Madalena atribui o fim de seu casamento ao ciúme obsessivo do marido. Pede perdão pelos desgostos causados. Paulo sente vontade de mostrar arrependimento, mas o orgulho não deixa. A esposa continua, faz-lhe pedidos, dizendo que, se morrer ele deve entregar seus vestidos a Rosa, os livros ao Padilha, Ribeiro e Gondim. Paulo Honório a convida para uma viagem à Bahia, Rio e São Paulo, quem sabe o estômago dela se cura e ela engorda. Madalena fala, como se não o ouvisse, sobre a casa úmida dos trabalhadores, suas dificuldades quando estudante. O marido estarrecido diante da estranheza de suas palavras a acha perturbada.

Paulo Honório passa a noite, dormindo sentado, e desperta pela madrugada com dores pelo corpo. Toma banho no riacho e ao retornar, encontra Madalena morta por ter tomado veneno. Lê a carta de despedida que lhe deixara. Após o féretro, D. Glória parte. O senhor Ribeiro vai tocado pelas recordações. Padilha e Padre Silvestre se incorporam às tropas revolucionárias, surgidas com a revolta no sul, centro e nordeste do país. O senhor da casa fica abandonado, o mundo para ele passa a ser "um horrível estrupício".

Passa-se o ano e, à entrada do outro, Paulo Honório vê desaparecer a avicultura, horticultura e pomicultura de seus campos. Os tempos são ruins, há falências, fugas e suicídios. Deixa as frutas apodrecerem nos pés, para não as dar de graça. Não pode comprar maquinário novo, porque o dólar está nas alturas e os bancos lhe fecharam as portas sem lhe explicarem a razão. Resolve cruzar os braços.
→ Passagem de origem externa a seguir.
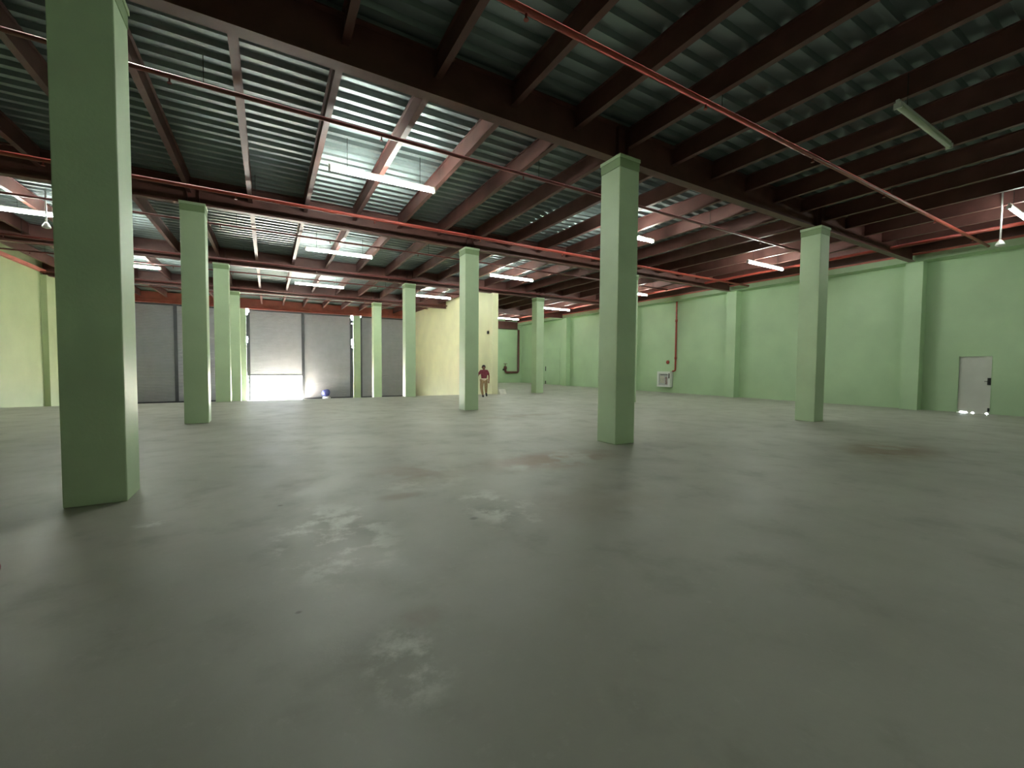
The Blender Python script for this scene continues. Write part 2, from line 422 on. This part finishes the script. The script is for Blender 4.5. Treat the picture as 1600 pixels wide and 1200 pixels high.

Dois anos após a morte de Madalena, a vida está insuportável. Afirma ter decidido recorrer aos amigos para montar a história que narra, mas eles não corresponderam à suas expectativas. Passa o dia sentado à mesa da sala de jantar, fumando cachimbo e bebendo café. Às vezes, atravessa a noite entregue às lembranças. Descobre que gastou cinqüenta anos com tolices, levantando cedo para correr atrás da comida e guardá-la para o filho, netos e outras gerações. Tudo tolice.

Crê que, com o final da crise que o país atravessa, poderá recuperar tudo, mas se pergunta para quê? Pensa que o melhor teria sido a escolha de um destino mais simples. Devia ter se casado com Germana, as preocupações seriam mínimas, beberia cachaça e cantaria pelos caminhos. No entanto, ali estava amargurado com a dureza na boca e nos cantos dos olhos. Recorda a vida com Madalena, acha que estragou estupidamente a existência, mas sabe que se recomeçasse tudo outra vez, repetiria as mesmas coisas. Madalena veio para sua casa cheia de boas intenções, mas ele com sua brutalidade e ignorância estragou tudo. Sente-se um homem deformado, monstruoso, diferente dos outros. Nem do filho gosta. Todos dormem, só ele permanece, ali, escrevendo, até que caia morto de fadiga.